4. Re-Invention Of Lying
This movie shares a strange relationship with Ricky Gervais’ film The Invention Of Lying. In both films, the protagonist ends up in a position where they can simply make up whatever they like. Everyone else around them is either too trusting or simple to not believe them. Both Gervais’ character and Maya Rudolph’s Rita use this to get sex/avoid sex but get paid. Also, like Joe, Gervais ends up wielding ruling power because of things getting out of hand. Idiocracy is way funnier though.
3. Beef Supreme Is Not Sure’s Brother
Only taking the role if he could remain silent to avoid a SAG card, Andrew Wilson played the legendary Beef Supreme during Monday Night Rehabilitation.

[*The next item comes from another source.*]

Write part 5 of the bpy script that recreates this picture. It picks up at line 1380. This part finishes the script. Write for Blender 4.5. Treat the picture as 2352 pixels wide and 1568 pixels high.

This odd casting quirk came about due to Andrew having recently helped his brother Owen Wilson out of a deep depression that he blamed the Screen Actor’s Guild for. Thus, he avoided getting involved with them but was able to star alongside his other brother, Luke Wilson.
2. There’s Room For Office Space
Alumni from Mike Judge’s other cult classic, Office Space, make appearances within this idiotic future. Michael Bolton/David Herman and Milton/Stephen Root both find themselves in the future. Herman as a member of President Camacho’s cabinet and Root as a judge respectively. Both get to be hilarious in their relatively short parts, playing thorough idiots in power. That power? Brought to you by Carl’s Jr.
1. The Movie Is Ridiculously Prophetic
The major takeaway you should have after watching this movie is how stupidly accurate its predictions have been! Things like electing fools into positions of power like President Dwayne Elizondo Mountain Dew Herbert Camacho. To companies blithely poisoning water supplies like Brawndo. To bringing in one ‘smart guy’ and expecting them to fix everything. Famine, drought, the ’ecomeny’, middle east peace, and everything else ‘so easily and so quickly’, like Joe/Not Sure. Fix everything, and also do it in (sing it with Terry Crews!) ONE WEEEEEEEEEEEEK!
We’re so much closer to this future than we should be and watching this movie is simultaneously comforting and depressing, but always funny.